The report by Public Citizen, a liberal advocacy group, illustrates that President Biden has been slow to reverse Trump’s fossil-fuel-friendly agenda, despite his campaign promise to push for “no more drilling on federal lands” because of climate change.
The analysis looked at data from the Bureau of Land Management, which processes applications for drilling permits on public lands. Its main findings were:
During Biden’s first year in office so far, BLM has approved an average of 333 drilling permits per month. That figure is more than 35% higher than Trump’s first year in office, when BLM approved an average of 245 drilling permits per month.
- That number is also higher than the monthly average in 2018 (279 permits) and 2019 (284 permits), but lower than the monthly average in 2020 (452 permits), when oil companies stockpiled permits in the final months of the Trump administration.
- Under Biden, monthly permit approvals peaked at 652 in April but have started to trend downward in the second half of 2021.
- (When analyzing Biden’s first year in office, the group excluded January 2021, when Trump was in office for most of the month. Similarly, when analyzing Trump’s first year in office, it excluded January 2017, when Barack Obama was president for most of the month.)
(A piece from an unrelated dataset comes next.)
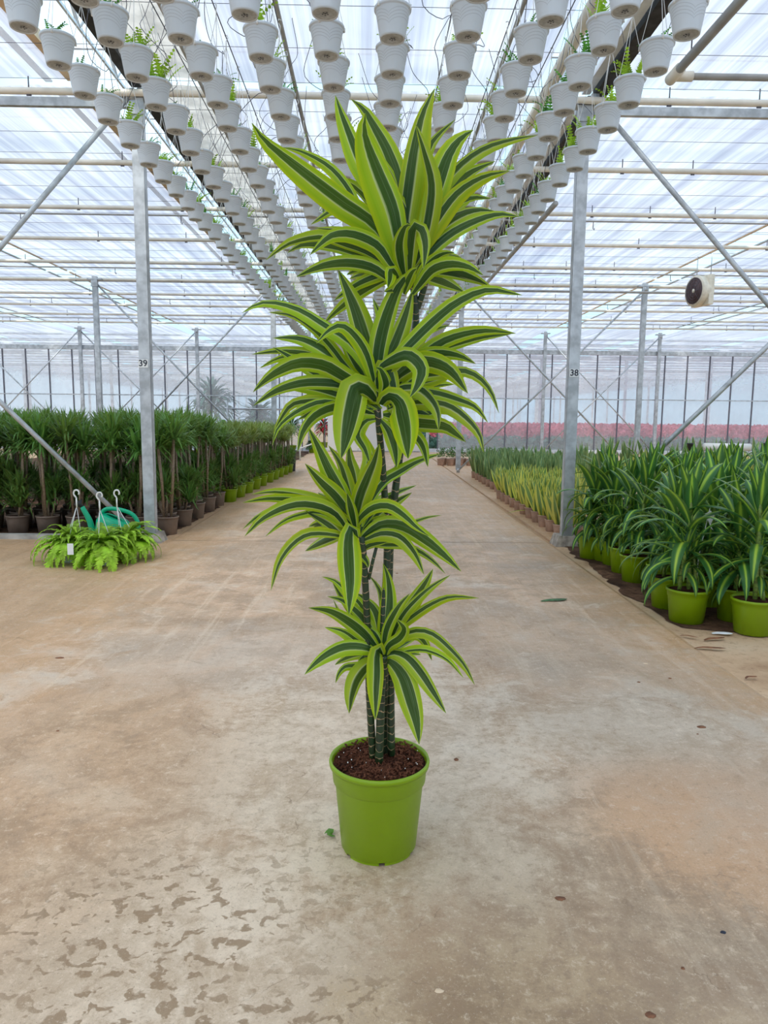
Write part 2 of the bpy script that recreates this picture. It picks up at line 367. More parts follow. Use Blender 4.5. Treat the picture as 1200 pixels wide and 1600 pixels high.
ONE = 'first second third fourth fifth sixth seventh eighth ninth tenth eleventh twelfth thirteenth fourteenth fifteenth sixteenth seventeenth eighteenth nineteenth'.split()
TEN = {2: 'twent', 3: 'thirt', 4: 'fort', 5: 'fift', 6: 'sixt'}
def nth(i):                                     # i from 1
    if i < 20: return ONE[i-1]
    t, u = divmod(i, 10); return TEN[t] + ('ieth' if u == 0 else 'y-' + ONE[u-1])
def crom(pts, n):
    pts = [Vector(p) for p in pts]; P = [pts[0]*2-pts[1]] + pts + [pts[-1]*2-pts[-2]]; out = []
    L = [0]
    for a, b in zip(pts, pts[1:]): L.append(L[-1]+(b-a).length)
    for i in range(n):
        d = L[-1]*i/(n-1); k = 0
        while k < len(pts)-2 and d > L[k+1]: k += 1
        t = (d-L[k])/max(1e-9, L[k+1]-L[k]); t = min(1, max(0, t))
        a, b, c, e = P[k:k+4]
        out.append(.5*((2*b)+(c-a)*t+(2*a-5*b+4*c-e)*t*t+(3*b-a-3*c+e)*t**3))
    return out
def wprof(t, b=.42, pk=.45, tip=.85):
    return b+(1-b)*math.sin(math.pi/2*t/pk) if t < pk else max(.015, math.cos(math.pi/2*(t-pk)/(1-pk))**tip)
def arch(L, elev, droop, n=10, curl=0.0):
    """centreline leaving the origin towards +X at angle elev, bending down by droop radians over its length"""
    p = Vector((0, 0, 0)); out = [p.copy()]; a = elev; y = 0
    for i in range(n-1):
        a -= droop/(n-1)*(.5+1.0*i/(n-1)); y += curl/(n-1)
        p = p+Vector((math.cos(a)*math.cos(y), math.cos(a)*math.sin(y), math.sin(a)))*(L/(n-1)); out.append(p.copy())
    return out
def blade(mb, pts, w, b=.42, pk=.45, fold=.25, mi=0, twist=0.0, cols=(-1, -.5, 0, .5, 1)):
    m_ = len(pts); sides = []; ws = []
    for i in range(m_):
        t = (pts[min(i+1, m_-1)]-pts[max(i-1, 0)]).normalized(); h = Vector((0, 0, 1)).cross(t)
        if h.length < .05: h = Vector((0, 1, 0))
        h.normalize(); nr = t.cross(h); a = twist*i/(m_-1); sides.append(h*math.cos(a)+nr*math.sin(a)); ws.append(w/2*wprof(i/(m_-1), b, pk))
    mb.strip(pts, sides, ws, fold, mi, cols)

# ------------------------------------------------------------------ STRUCTURE
YB, YW, YE = -5.0, 25.0, 106.0; XS = 24.0
def slab(name, x0, x1, y0, y1, z0, z1, mat):
    mb = MB(); mb.box(((x0+x1)/2, (y0+y1)/2, (z0+z1)/2), (x1-x0, y1-y0, z1-z0))
    return tag(mb.obj(name, mat, smooth=False), kind='structure')
slab('floor', -XS, XS, YB, YE, -.3, -.03, M['sand'])
# central driveway, cast in slabs with fine joints
path = empty('driveway_floor', (0, 0, 0)); tag(path, kind='structure')
for (a, b) in ((YB, 6.98), (6.99, 15.9), (15.91, YW)):
    mb = MB(); xs = [-1.93, -1.90, 1.70, 1.76]; zs = [-.006, 0, 0, -.02]
    vs = [(x, y, z) for y in (a, b) for x, z in zip(xs, zs)]
    mb.add(vs, [(0, 1, 5, 4), (1, 2, 6, 5), (2, 3, 7, 6), (0, 4, 7, 3)]); mb.obj('concrete_slab', M['floor'], path, False)
def ragged(name, x_in, x_out, y0, y1, z, mat, seed, amp=.06, ragy=False):
    rr = random.Random(seed); mb = MB(); n = int((y1-y0)/.07); vs = []; fs = []; w = 0
    for i in range(n+1):
        w = w*.7+rr.uniform(-amp, amp)*.6; y = y0+(y1-y0)*i/n; taper = (abs(x_out-x_in)*.35*max(0, 1-i/5)**2 if ragy else 0)*(1 if x_out > x_in else -1)
        vs += [(x_in+w+taper, y+(rr.uniform(-.03, .03) if i == 0 else 0), z), (x_out, y, z)]
    for i in range(n): fs.append((2*i, 2*i+1, 2*i+3, 2*i+2) if x_out > x_in else (2*i, 2*i+2, 2*i+3, 2*i+1))
    mb.add(vs, fs); return tag(mb.obj(name, mat, None, False), kind='structure')
slab('floor_strip_left', -9, -1.9, 7.0, YW-.05, -.03, -.006, M['floor'])
ragged('ground_left', -2.02, -9, 7.12, YW-.05, -.002, M['dark_ground'], 3, .05)
slab('floor_apron_left', -9, -1.905, YB, 7.02, -.03, -.004, M['floor'])
slab('floor_apron_right', 1.73, 12, YB, 7.0, -.03, -.012, M['sand'])
ragged('ground_right', 1.80, 6.4, 3.86, 6.92, -.006, M['dark_ground'], 8, .06, True)
slab('floor_apron_far_right', 1.78, 12, 7.0, YW-.05, -.03, -.008, M['floor'])
mb = MB(); mb.box((-5.6, 7.06, .005), (6.7, .09, .07)); tag(mb.obj('trim_1', M['kerb'], smooth=False), kind='structure')

# screen ceiling
ZC = 4.15
ceil = empty('ceiling', (0, 0, ZC)); tag(ceil, kind='structure')
def screen(x0, x1, y0, y1, name='screen_panel', mat=None, z=0.0):
    nx = max(2, int((x1-x0)/.35)); ny = 2; mb = MB(); vs = []
    for j in range(ny+1):
        for i in range(nx+1):
            vs.append((x0+(x1-x0)*i/nx, y0+(y1-y0)*j/ny, z+(.012 if i % 2 else -.006)))
    fs = [(j*(nx+1)+i, j*(nx+1)+i+1, (j+1)*(nx+1)+i+1, (j+1)*(nx+1)+i) for j in range(ny) for i in range(nx)]
    mb.add(vs, fs); return mb.obj(name, mat or M['cloth'], ceil)
edges = [-18.9, -14.85, -14.4, -10.9, -10.5, -6.8, -6.38, -2.66, -2.06, 2.09, 6.02, 6.5, 9.9, 10.3, 14.0, 14.4, XS]
spans = [(-XS, -14.85), (-14.4, -10.95), (-10.5, -6.8), (-6.4, -2.70), (-1.52, 1.46), (1.56, 1.86), (2.10, 6.0), (6.5, 9.9), (10.35, 14.0), (14.4, XS)]
bays = [(YB, 7.05), (7.2, 15.95), (16.1, YW-.1), (YW+.1, 34), (34.1, 43), (43.1, 52), (52.1, 70), (70.1, 88), (88.1, YE)]
for (a, b) in spans:
    for (c, d) in bays: screen(a, b, c, d)
for (c, d) in bays[:3]:
    screen(-2.06, -1.52, c, d, 'folded_screen', M['fold_cloth'], .02)
    mb = MB(); mb.box((-2.125, (c+d)/2, -.03), (.09, d-c, .06)); mb.obj('gutter_seal', M['dark_strip'], ceil, False)
    mb = MB(); mb.box((2.03, (c+d)/2, -.04), (.12, d-c, .08)); mb.obj('gutter_seal', M['dark_strip'], ceil, False)
    mb = MB(); mb.box((1.91, (c+d)/2, -.02), (.075, d-c, .07)); mb.obj('gutter_profile', M['steel_pale'], ceil, False)
    mb = MB(); mb.box((-2.70, (c+d)/2, .03), (.07, d-c, .09)); mb.obj('edge_profile', M['tan_strip'], ceil, False)
    mb = MB(); mb.box((-2.90, (c+d)/2, -.02), (.06, d-c, .015)); mb.obj('seam_band', M['outer'], ceil, False)
    for x in (-6.82, -6.38, 6.0, 6.52, -10.95, -10.5, 9.9, 10.35):
        mb = MB(); mb.box((x, (c+d)/2, -.01), (.035, d-c, .022)); mb.obj('edge_profile', M['tan_strip'] if x in (6.0, -6.38) else M['grey_pipe'], ceil, False)
# fine support wires across the cloth
wm = MB(); wm.tube([(-13, 0, 0), (13, 0, 0)], .0022, 4); wmesh = wm.mesh('support_wire', M['wire'])
y = 3.2
while y < 24:
    link('support_wire', wmesh, ceil, (0, y, -.05)); y += .62
# roof bars and lattice trusses above the open gaps
for gx0, gx1 in ((-2.66, -2.17), (-6.8, -6.4), (6.02, 6.5), (-10.9, -10.5), (9.9, 10.35)):
    tr = empty('lattice_truss', ((gx0+gx1)/2, 0, 4.32))
    k = [(-2.66), (-6.8), 6.02, -10.9, 9.9].index(gx0)
    tag(tr, ['pale lattice roof truss in the open gap above the numbered left post', 'pale lattice roof truss in the second open gap left of the pots',
             'pale lattice roof truss in the open gap above the round fan', 'pale lattice roof truss in the outermost gap on the left',
             'pale lattice roof truss in the outermost gap on the right'][k], 'roof truss', 'lattice roof trusses')
    for dz in (0, .42):
        mb = MB(); mb.box((0, 11, dz), (.02, 28, .025)); mb.obj('chord', M['steel_pale'], tr, False)
    mb = MB(); mb.tube([(0, 0, 0), (0, .45, .42)], .017, 6); zm = mb.mesh('diagonal', M['steel_pale'])
    mb = MB(); mb.tube([(0, .45, .42), (0, .9, 0)], .017, 6); zm2 = mb.mesh('diagonal', M['steel_pale'])
    for i in range(30): link('diagonal', zm if i % 2 == 0 else zm2, tr, (0, -2.5+.9*(i//2)*1.0+ (0), 0)) if i < 60 else None
mb = MB()
for i in range(16): mb.box((0, 1+1.8*i, 4.95), (44, .04, .05))
tag(mb.obj('roof_glazing_bars', M['steel_pale'], smooth=False), kind='structure')

# walls
def glazed_wall(name, y, x0, x1, z0, z1, step, xoff, mat, bars=True, skip=None, windows=True):
    w = empty(name, (0, y, 0)); tag(w, kind='structure')
    x = xoff + math.ceil((x0-xoff)/step)*step
    pm = MB(); pm.box((0, 0, (z0+z1)/2), (step-.03, .012, z1-z0)); pme = pm.mesh('pane', mat, False)
    bm_ = MB(); bm_.box((0, -.02, (z0+z1)/2), (.032, .05, z1-z0)); bme = bm_.mesh('mullion', M['wire'], False)
    while x < x1:
        if bars: link('mullion', bme, w, (x, 0, 0))
        if not (skip and skip[0] < x+step/2 < skip[1]): link('pane', pme, w, (x+step/2, 0, 0))
        x += step
    return w
ww = glazed_wall('wall_far', YW, -XS, XS, .0, 3.3, .76, -.06, M['frosted'], skip=(-2.4, 2.2))
# upper panes over the doorway
mb = MB(); mb.box((0, 0, 2.4), (4.5, .012, 1.8)); mb.obj('pane', M['frosted'], ww, False)
mb = MB(); mb.box((0, -.03, 3.36), (2*XS, .09, .14)); mb.obj('top_rail', M['steel'], ww, False)
mb = MB(); mb.box((0, 0, 3.8), (2*XS, .02, .74)); mb.obj('upper_panel', M['clear'], ww, False)
mb = MB(); mb.box((0, -.05, 1.82), (2*XS, .04, .035)); mb.obj('middle_rail', M['steel'], ww, False)
mb = MB(); mb.box((0, -.02, .06), (2*XS, .05, .12)); mb.obj('bottom_rail', M['steel_pale'], ww, False)
dr = empty('door_1', (0, YW-.1, 0)); tag(dr, kind='structure')
for x0, x1 in ((-1.48, -.47), (-.45, .58), (.60, 1.62)):
    mb = MB(); mb.box(((x0+x1)/2, 0, .76), (x1-x0, .04, 1.46)); mb.obj('door_panel', M['wall_panel'], dr, False)
mb = MB(); mb.box((.05, -.03, 1.52), (3.4, .05, .05)); mb.obj('door_rail', M['steel'], dr, False)
for nm, x in (('wall_left', -XS), ('wall_right', XS)):
    mb = MB(); mb.box((x, (YB+YE)/2, 2.1), (.03, YE-YB, 4.2)); tag(mb.obj(nm, M['outer'], smooth=False), kind='structure')
mb = MB(); mb.box((0, YE, 2.1), (2*XS, .03, 4.2)); tag(mb.obj('wall_end', M['outer'], smooth=False), kind='structure')
mb = MB(); mb.box((0, YB, 2.1), (2*XS, .03, 4.2)); tag(mb.obj('wall_near', M['outer'], smooth=False), kind='structure')
# the hall behind: pipes, posts, mullions joined
mb = MB()
y = 26.6
while y < YE: mb.box((0, y, 3.95), (2*XS, .06, .06)); y += 1.8
for y in (34, 43, 52, 61, 70, 79, 88, 97):
    mb.box((0, y, 3.9), (2*XS, .08, .16))
for i in range(40): mb.box((0, 27.5+1.8*i, 3.80), (2*XS, .03, .03))
for y in (34, 43, 52, 61, 70, 79, 88, 97):
    for i in range(-5, 6): mb.box((-.1+3.9*i, y, 2.0), (.11, .11, 4.0))
for i in range(-11, 12): mb.box((2.1*i, YE-.05, 1.5), (.05, .05, 3))
mb.box((0, YE-.06, 1.9), (2*XS, .05, .12))
tag(mb.obj('far_hall_frame', M['steel_pale'], smooth=False), kind='structure')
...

“From an environmentalist’s point of view, this doesn’t look great for Biden,” Alan Zibel, the lead author of the analysis and the research director of Public Citizen’s Corporate Presidency Project, told The Climate 202.
Jamie Henn, an organizer with the Build Back Fossil Free coalition who was not involved in the analysis, said the findings underscore his frustrations with the Biden administration.
“The president has basically only tried to tackle one side of the climate problem,” Henn told The Climate 202. “He’s talked a lot about building clean energy, but he hasn’t done anything to stop fossil fuels. And you need to tackle both sides if we’re going to address this crisis.”
Still, Zibel said the findings are “understandable” within a broader legal context, noting that the courts have constrained Biden’s ability to curtail oil and gas development on public lands.